— Start of Exercise inputs —

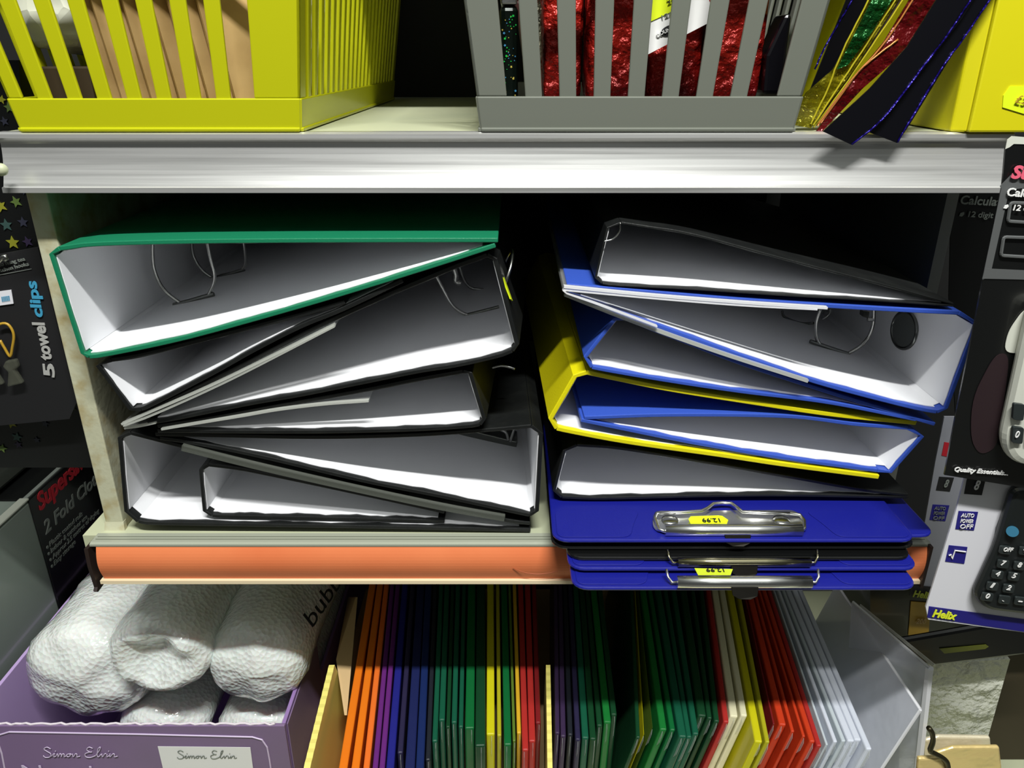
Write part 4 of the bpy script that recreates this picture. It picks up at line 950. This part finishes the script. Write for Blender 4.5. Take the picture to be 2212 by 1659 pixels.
body = MB().prism(ppoly(rounded([(2176, 1045), (2330, 1050), (2330, 1330), (2118, 1304), (2092, 1275), (2140, 1170)], 20), Y2 - .001), (0, -.007, 0)).build('calculator_body', M_calb, k2, bevel=.003)
MB().tube([P(2187, 1148, Y2 - .0085), P(2187, 1148, Y2 - .0105)], .0034, 20).build('teal_badge', mat('deep_teal', rgb(36, 96, 122), .3, coat=.5), body)
for t_, x, y, s_ in [('OFF', 2166, 1190, 20), ('7', 2161, 1220, 8), ('8', 2196, 1224, 8), ('4', 2149, 1243, 8), ('5', 2184, 1247, 8), ('1', 2138, 1268, 7), ('2', 2173, 1273, 8), ('0', 2127, 1291, 8), ('.', 2164, 1297, 4), ('=', 2198, 1300, 9), ('√', 2208, 1192, 10)]:
    kk = MB().prism(ppoly(rounded([(x - 7, y - 14), (x + 18, y - 11), (x + 14, y + 6), (x - 11, y + 3)], 4, 3), Y2 - .0082), (0, -.0016, 0)).build('key', M_key, body, bevel=.0005)
    ptext(t_, (x, y), (x + s_, y + 1), 4 if t_ == '=' else (8 if t_ == 'OFF' else 10 if t_ != '.' else 3), Y2 - .0100, M_white, kk, bold=.01, shear=.1)

Y3 = .10
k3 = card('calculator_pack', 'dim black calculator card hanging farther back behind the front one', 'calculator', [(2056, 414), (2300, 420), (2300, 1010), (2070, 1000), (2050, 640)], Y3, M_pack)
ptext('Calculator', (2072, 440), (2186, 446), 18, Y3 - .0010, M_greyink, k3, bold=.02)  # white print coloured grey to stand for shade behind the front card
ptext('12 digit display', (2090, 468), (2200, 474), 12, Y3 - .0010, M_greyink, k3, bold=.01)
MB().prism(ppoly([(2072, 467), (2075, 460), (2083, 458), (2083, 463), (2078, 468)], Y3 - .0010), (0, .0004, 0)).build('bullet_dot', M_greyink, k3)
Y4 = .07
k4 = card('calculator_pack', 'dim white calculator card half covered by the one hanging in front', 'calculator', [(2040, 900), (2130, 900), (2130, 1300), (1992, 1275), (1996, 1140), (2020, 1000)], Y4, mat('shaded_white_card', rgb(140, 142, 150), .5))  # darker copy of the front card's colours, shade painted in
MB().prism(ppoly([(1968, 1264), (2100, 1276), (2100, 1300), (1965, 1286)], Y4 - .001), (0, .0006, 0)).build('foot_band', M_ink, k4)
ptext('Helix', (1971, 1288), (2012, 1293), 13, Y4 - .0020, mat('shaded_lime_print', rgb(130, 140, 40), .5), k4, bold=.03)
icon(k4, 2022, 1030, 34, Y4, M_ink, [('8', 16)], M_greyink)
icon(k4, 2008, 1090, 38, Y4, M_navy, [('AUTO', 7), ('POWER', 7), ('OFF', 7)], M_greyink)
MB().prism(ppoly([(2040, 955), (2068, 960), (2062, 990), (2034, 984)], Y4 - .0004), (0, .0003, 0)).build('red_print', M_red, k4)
# dark packs on the low right
k5 = thing('storage_pack', 'dark pack with an ochre square print lying below the hanging calculators', 'pack', P(2080, 1400, .06))
MB().prism(ppoly([(1880, 1270), (2300, 1275), (2300, 1385), (1930, 1400), (1880, 1380)], .10), (0, .10, 0)).build('pack_body', M_pack, k5)
MB().prism(ppoly([(1968, 1300), (2010, 1303), (2006, 1374), (1962, 1372)], .099), (0, .0008, 0)).build('ochre_print', M_goldstrip, k5)
ptext('200', (1978, 1346), (1998, 1347), 10, .098, M_tan, k5, bold=.01)
o = MB().prism(ppoly([(1940, 1385), (2300, 1322), (2300, 1405), (2020, 1440), (1940, 1430)], .055), (0, .006, 0)).build('storage_pack', M_vblack, bevel=.004)
tag(o, 'long glossy black pack above the rough white block', 'pack')
o = MB().prism(ppoly([(2030, 1402), (2130, 1393), (2136, 1397), (2128, 1402), (2040, 1412)], .054), (0, .0006, 0)).build('print_stripe', mat('dull_lime_stripe', rgb(110, 116, 40), .4), o)
wr = MB().prism(ppoly([(1950, 1440), (2020, 1434), (2182, 1424), (2132, 1600), (2125, 1700), (1940, 1700)], .085), (0, .05, 0)).build('stone_block', M_plaster)
tag(wr, 'rough white-painted stone block behind the gold bags', 'stone block')
o = MB().prism(ppoly([(2140, 1400), (2300, 1380), (2300, 1640), (2110, 1640)], .14), (0, .03, 0)).build('cardboard_sheet', mat('dark_olive_card', rgb(58, 50, 32), .7)); tag(o, 'dark brown board in the lower right corner', 'board')
# gold bags
gb_ = thing('gift_bag', 'shiny gold gift bag in front, at the bottom right corner', 'gift bag', P(2060, 1700, -.03))
MB().prism(ppoly([(2022, 1628), (2060, 1616), (2160, 1615), (2172, 1720), (2010, 1720)], .000), (0, .004, 0)).build('bag_body', M_gold, gb_, bevel=.0015)
gb2 = thing('gift_bag', 'pale gold gift bag behind the shiny one in the bottom right corner', 'gift bag', P(2060, 1700, .02))
MB().prism(ppoly([(1998, 1600), (2030, 1592), (2140, 1594), (2152, 1720), (1992, 1720)], .022), (0, .004, 0)).build('bag_body', mat('pale_gold_paper', rgb(232, 222, 192), .35, metal=.25, bump=('noise', 12, .6, .02)), gb2, bevel=.0015)
gb3 = thing('gift_bag', 'lower gold bag cut by the picture bottom, left of the handle', 'gift bag', P(2010, 1700, -.06))
MB().prism(ppoly([(1984, 1640), (2035, 1637), (2050, 1660), (2052, 1720), (1978, 1720)], -.030), (0, .004, 0)).build('bag_body', M_gold, gb3, bevel=.0015)
MB().tube(spline([P(x, y, -.032) for x, y in [(2006, 1572), (2014, 1585), (2015, 1603), (2009, 1622), (2020, 1628), (2040, 1640), (2048, 1655), (2048, 1690)]], 24), .0019, 8).build('bag_handle', M_bronze, gb3, smooth=True)
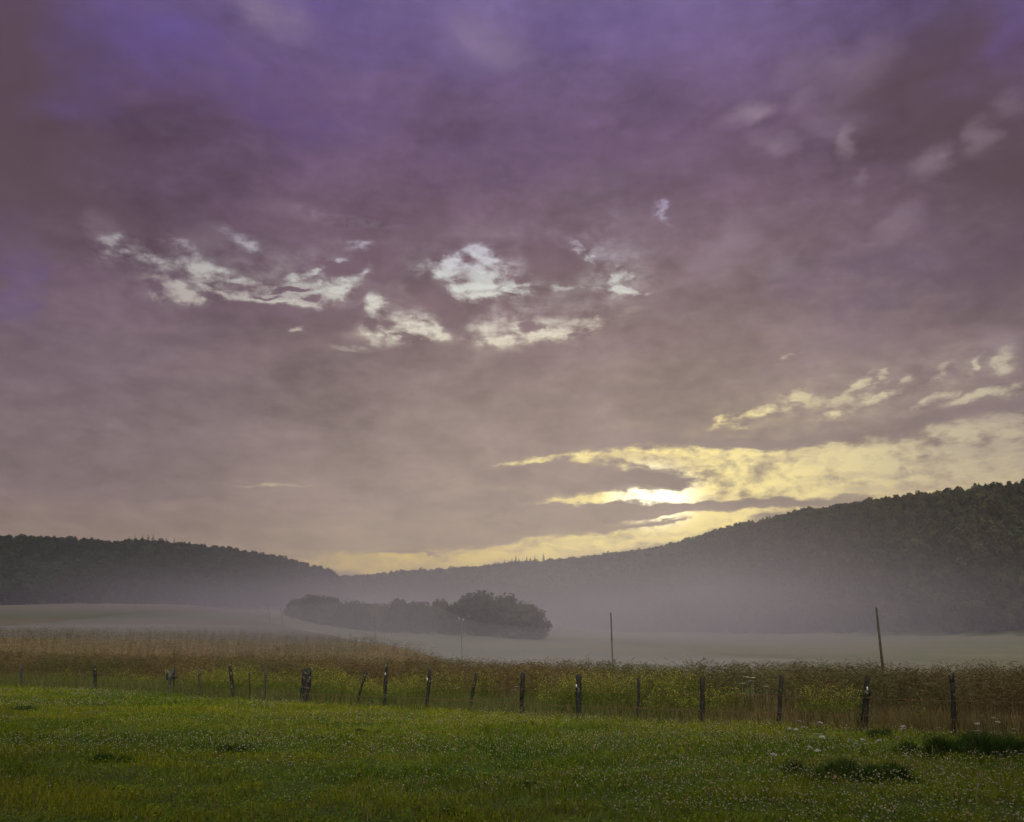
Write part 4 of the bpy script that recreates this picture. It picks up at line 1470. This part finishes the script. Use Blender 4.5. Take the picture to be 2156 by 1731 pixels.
m.node_tree.links.new(pv.outputs[0], out.inputs['Volume'])
m.cycles.volume_step_rate = 0.6
o = link("mist_bank", box_mesh("mist_bank", (-900, 28, -9), (1000, 1650, 112)), m)
tag(o, "pale mist lying in the valley around the tree clump", None, None, 'stuff')

# low mist hugging the ground of the near fields: a shallow sheet that thins to nothing at its edges
gy = np.geomspace(46, 165, 60)
gs = np.linspace(-0.62, 0.62, 90)
GY, GS = np.meshgrid(gy, gs, indexing='ij')
GX = GS * GY
GZ = ground(GX, GY)
bell = np.clip((GY - 46) / 45, 0, 1) * np.clip((165 - GY) / 60, 0, 1)
bell = bell * bell * (3 - 2 * bell)
side_ = np.clip((0.62 - np.abs(GS)) / 0.40, 0, 1)
side_ = side_ * side_ * (3 - 2 * side_)
TH = (0.15 + 0.85 * side_) * bell * (2.2 + 3.4 * fbm(GX * 0.03, GY * 0.03, 211, 3)) + 0.02
TH *= np.where(GS > 0.05, 1 - 0.45 * np.clip((GS - 0.05) / 0.3, 0, 1), 1)
topv = np.stack([GX, GY, GZ + TH], -1).reshape(-1, 3)
botv = np.stack([GX, GY, GZ - 1.0], -1).reshape(-1, 3)
na, nb_ = GX.shape
ii = np.arange(na * nb_).reshape(na, nb_)
top_f = np.stack([ii[:-1, :-1], ii[:-1, 1:], ii[1:, 1:], ii[1:, :-1]], -1).reshape(-1, 4)
bot_f = top_f[:, ::-1] + na * nb_
ring = np.concatenate([ii[0, :], ii[1:, -1], ii[-1, -2::-1], ii[-2:0:-1, 0]])
nx_ = np.roll(ring, -1)
sid_f = np.stack([ring, ring + na * nb_, nx_ + na * nb_, nx_], 1)
m, b, out = material("ground_mist_air")
pv = b.new('ShaderNodeVolumePrincipled')
pv.inputs['Color'].default_value = (0.58, 0.59, 0.68, 1)
pv.inputs['Density'].default_value = 0.0068
pv.inputs['Anisotropy'].default_value = 0.6
m.node_tree.links.new(pv.outputs[0], out.inputs['Volume'])
o = link("ground_mist", mesh_np("ground_mist", np.concatenate([topv, botv]), [np.concatenate([top_f, bot_f, sid_f])]), m)
tag(o, "shallow mist lying over the near fields", None, None, 'stuff')

# unseen trees added beside and behind the camera to shade the near meadow
Vs, Qs, Cs, n = [], [], [], 0
r_ = np.random.default_rng(77)
SHADE_TREES = [(-12.8, 6.5, 5.6, 16), (-18.5, 14, 6.0, 16), (13.0, 7, 5.8, 16), (18.4, 13, 6.2, 16), (24.5, 20, 6.5, 15), (-26.5, 27, 7, 15)]
SHADE_TREES += [(hx + r_.uniform(-1, 1), -4.8 + r_.uniform(-.6, .6), 4.6, r_.uniform(23, 26.5)) for hx in range(-34, 35, 6)]
SHADE_TREES += [(hx + r_.uniform(-1, 1), -12 + r_.uniform(-1, 1), 5.6, r_.uniform(25, 28)) for hx in range(-31, 35, 7)]
for hx, hy, hr, hh_ in SHADE_TREES:
    V, Q, sh = crown_template(int(r_.integers(9999)), 900, 12, 0.2)
    W_ = V / np.abs(V[:, :2]).max() * hr
    W_[:, 2] = (V[:, 2] - V[:, 2].min()) / (V[:, 2].max() - V[:, 2].min()) * (hh_ - 2.2) + 2.2
    W_ += np.array([hx, hy, float(ground(hx, hy))])
    Vs.append(W_); Qs.append(Q + n); n += len(V)
    Cs.append(sh[:, None] * np.array([[0.035, 0.05, 0.02]]))
    tv, tq, tt = tube([(hx, hy, -0.5), (hx + .1, hy, 3), (hx, hy + .1, hh_ * .7)], [.32, .25, .08], 8)
    Vs.append(tv); Qs.append(tq + n); n += len(tv)
    Cs.append(np.tile(np.array([[0.06, 0.05, 0.04]]), (len(tv), 1)))
o = link("shade_trees", mesh_np("shade_trees", np.concatenate(Vs), [np.concatenate(Qs)], np.concatenate(Cs)), M_LEAF)
tag(o, "row of unseen tall trees added to shade the near end of the meadow", None, None, 'stuff')
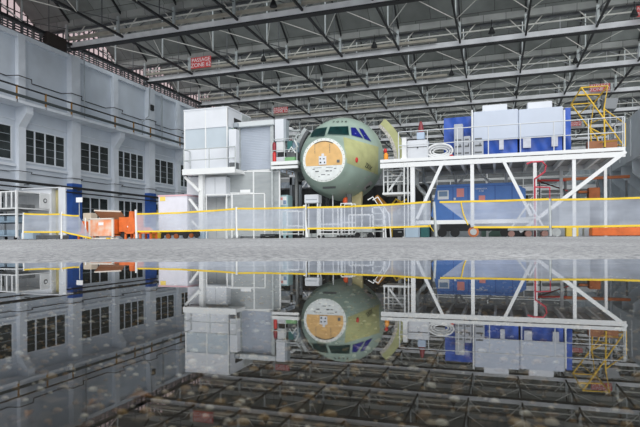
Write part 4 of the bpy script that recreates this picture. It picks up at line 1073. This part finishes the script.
# step stands
def stand(px,y,w_,h,lab,m_=tube_w):
    x=X(px,y); t=thing('tripod_stand',lab,'stand',Vector((x,y,0)),'white tubular stands under the nose')
    for sx in (0,1):
        for sy in (0,1): MB().tube([(x+w_*sx,y+.6*sy,.1),(x+w_*sx,y+.6*sy,h)],.025).build('leg',m_,t); MB().cyl((x+w_*sx,y+.6*sy,.06),.06,.05,'y',12).build('caster_wheel',dark,t)
    for zz in (.18,.45*h,h): 
        MB().tube([(x,y,zz),(x+w_,y,zz)],.022).build('crossbar',m_,t); MB().tube([(x,y+.6,zz),(x+w_,y+.6,zz)],.022).build('crossbar',m_,t)
    MB().box(x,y,.3,x+w_,y+.6,.34).build('shelf',m_,t)
    return t
stand(282,20.9,.75,1.15,'white tubular stand left of the leaning barrier post')
stand(319,21.5,.85,1.3,'white tubular stand just right of the white console')
stand(341,22.3,.5,1.5,'narrow white tubular stand under the round bulkhead')
stand(349,21.3,.9,.95,'low white tubular stand below the orange cover')
t=thing('boarding_ladder','white ladder with slanted handrails below the right cheek of the nose','ladder',Vector((X(378,22),22,0)))
for dx in (0,5):
    MB().tube([at(368+dx,200,y=22),at(373+dx,197,y=22),at(384+dx,214,y=22),Vector((X(386+dx,22),22,0))],.028).build('handrail',tube_w,t)
MB().tube([at(362,206,y=22.2),Vector((X(362,22.2),22.2,0))],.03).build('post',tube_w,t)
for k in range(5): 
    z=.25+.25*k; MB().box(X(372,22),22.0,z,X(384,22),22.5,z+.04).build('tread',galv,t)
MB().box(X(372,22),22.0,0,X(372,22)+.05,22.5,1.28).build('stringer',tube_w,t); MB().box(X(384,22)-.05,22.0,0,X(384,22),22.5,1.28).build('stringer',tube_w,t)
t=thing('wheeled_bin','pale wheeled bin behind the net under the right cheek of the nose','bin',Vector((X(372,21.0),21.0,0)))
MB().bbox(X(355,21),21,.22,X(372,21),21.5,.42).build('body',galv,t)
for px in (357,370): MB().cyl((X(px,21),21.1,.11),.11,.06,'y').build('wheel',dark,t)
# dark machinery under dock
for (px,y,w_,h,lab) in ((309,25.8,1.0,1.4,'dark machine block under the left belly of the nose'),(388,25.6,1.8,1.1,'dark machine block behind the orange arm'),(402,23.6,.9,.8,'low dark block under the scaffold')):
    x=X(px,y); t=thing('machine_block',lab,'machine',Vector((x,y,0)),'dark machine blocks under the dock')
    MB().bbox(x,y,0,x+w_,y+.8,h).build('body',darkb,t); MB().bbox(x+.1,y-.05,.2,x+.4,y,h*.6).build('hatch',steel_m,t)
# black cases added to darken the floor; cable coils and hoses under the docks
for i,(px,y,w_,h,lab) in enumerate([(285,23.6,.8,.9,'black case added for darkness under the nose dock, behind the left tubular stand'),(297,24.6,.9,1.5,'tall black case added for darkness under the nose dock, behind the leaning barrier post'),(327,24.2,.8,.5,'low black case added for darkness under the round bulkhead'),(393,22.9,.6,.55,'black case added for darkness on the floor under the access scaffold'),(260,20.9,.7,.18,'flat black case added for darkness on the floor before the wire mesh cage')]):
    x=X(px,y); t=thing('darkening_case',lab,'case',Vector((x,y,0)),'black cases added to darken the floor under the docks')
    MB().bbox(x,y,0,x+w_,y+.5,h).build('body',darkb,t); MB().box(x+.02,y-.012,h*.62,x+w_-.02,y,h*.66).build('lid_seam',greyp,t); MB().box(x+w_/2-.08,y-.03,h*.4,x+w_/2+.08,y,h*.46).build('handle',galv,t)
for (pp,r,m_,nm,lab) in (([(312,207),(315,199),(322,196),(326,200),(327,212)],.035,steel_d,'supply_hose','black supply hose looping down from the nose beside the white console'),
      ([(333,205),(333,193),(330,190),(328,193)],.03,tube_w,'supply_hose','white supply hose rising to the belly of the nose'),
      ([(392,205),(396,199),(402,202),(407,199)],.04,yellow,'supply_hose','yellow supply hose under the access scaffold')):
    pts=[at(*q,y=23.1) for q in pp]; pts=[Vector((pts[0].x,23.1,.03))]+pts
    tag(MB().tube(pts,r,8).build(nm,m_,smooth=True),lab,'hose')
# ================================================================== BARRIER
BYY=20.0
def post(px,lean=0.,lab='',h=1.32,r=.05):
    x=X(px,BYY); t=thing('barrier_post',lab,'post',Vector((x,BYY,0)),'white posts of the net barrier')
    MB().tube([(x,BYY,.03),(x+lean,BYY,h)],r,10).build('pole',galv if px>400 else tube_w,t,smooth=True)
    MB().box(x-.17,BYY-.17,0,x+.17,BYY+.17,.03).build('base_plate',steel_m,t)
for (px,l,lab) in ((23,.06,'leftmost white barrier post, before the steel rack'),(61.5,.05,'white barrier post beside the white cabin with the yellow panel'),(136.5,-.03,'white barrier post right of the orange tipping skip'),
        (237,-.02,'white barrier post before the wire mesh cage'),(307,-.12,'leaning white barrier post before the white console'),(436,-.07,'grey leaning barrier post before the blue power unit'),(550.5,-.03,'grey barrier post before the right end of the work platform'),(85.5,0,'short white barrier post by the blue pilaster')):
    post(px,l,lab,h=1.32 if px!=85.5 else 1.0,r=.05 if px!=85.5 else .03)
def netp(pa,pb,lab,sd=0,ta=(1.24,1.24),bo=(.36,.36),dash=False,sag=.05,xo=(0,0)):
    x0,x1=X(pa,BYY),X(pb,BYY)
    t=thing('barrier_net',lab,'net',Vector(((x0+x1)/2,BYY,0)),'grey barrier nets with yellow edging')
    yb=BYY-.06
    def pos(u,v):
        top=ta[0]+(ta[1]-ta[0])*u-sag*4*u*(1-u); bot=bo[0]+(bo[1]-bo[0])*u-sag*2*u*(1-u)
        x=x0+xo[0]*(1-v)+(x1-xo[1]*(1-v)-x0-xo[0]*(1-v))*u
        z=bot+(top-bot)*v
        y_=yb+.05*math.sin(x*3.1+z*2.2+sd)*math.sin(math.pi*u)+.03*math.sin(x*7.3-z*5+sd)*math.sin(math.pi*u)
        return Vector((x,y_,z))
    MB().grid(pos,48,10).build('net',net,t,smooth=True)
    for v,nm in ((1,'top_tape'),(0,'bottom_tape')):
        m=MB(); n=48; vs=[]
        for i in range(n+1):
            p=pos(i/n,v); vs += [p+Vector((0,-.012,-.035)),p+Vector((0,-.012,.035)),p+Vector((0,.012,.035)),p+Vector((0,.012,-.035))]
        fs=[(4*i+k,4*i+(k+1)%4,4*i+4+(k+1)%4,4*i+4+k) for i in range(n) for k in range(4)]
        m.add(vs,fs).build(nm,tape_y,t)
    return t,pos
netp(25,61,'grey barrier net left of the white cabin',0,(1.26,1.2),(.38,.36),sag=.02)
netp(63,80,'short sagging grey net in front of the blue pilaster',1,(1.18,1.1),(.38,.05),sag=.02,xo=(0,-.7))
netp(138,236,'wide grey barrier net before the white cargo box',2,(1.12,1.24),(.34,.38),sag=.04)
netp(238,306,'grey barrier net before the wire mesh cage',3,(1.25,1.24),(.38,.34),sag=.02)
netp(308,431,'long grey barrier net below the aircraft nose',4,(1.22,1.32),(.38,.42),sag=.04)
tt,ps=netp(440,549,'long grey barrier net before the blue power unit',5,(1.30,1.30),(.36,.34),sag=.01,xo=(1.2,0))
MB().tube([at(461,202,y=BYY-.09),at(463.5,214,y=BYY-.09),at(468,225,y=BYY-.09)],.022).build('inner_tape',tape_y,tt)
netp(551.5,665,'grey barrier net at the right edge of the view',6,(1.28,1.28),(.34,.36),sag=.02)
for (a,c) in (((428,205),(435,226)),((547,226),(551,232))): pass
t=thing('tape_end','loose yellow tape end at the foot of the grey leaning barrier post','tape',at(431,227,y=19.9))
MB().bar(at(429,224.5,y=19.9),at(433.8,231.5,y=19.9),.05,.02).build('tape',tape_y,t)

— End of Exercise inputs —

■ What is needed ■
Give only the count of lines in the data that include the string "part".

■ Response to this exercise ■
3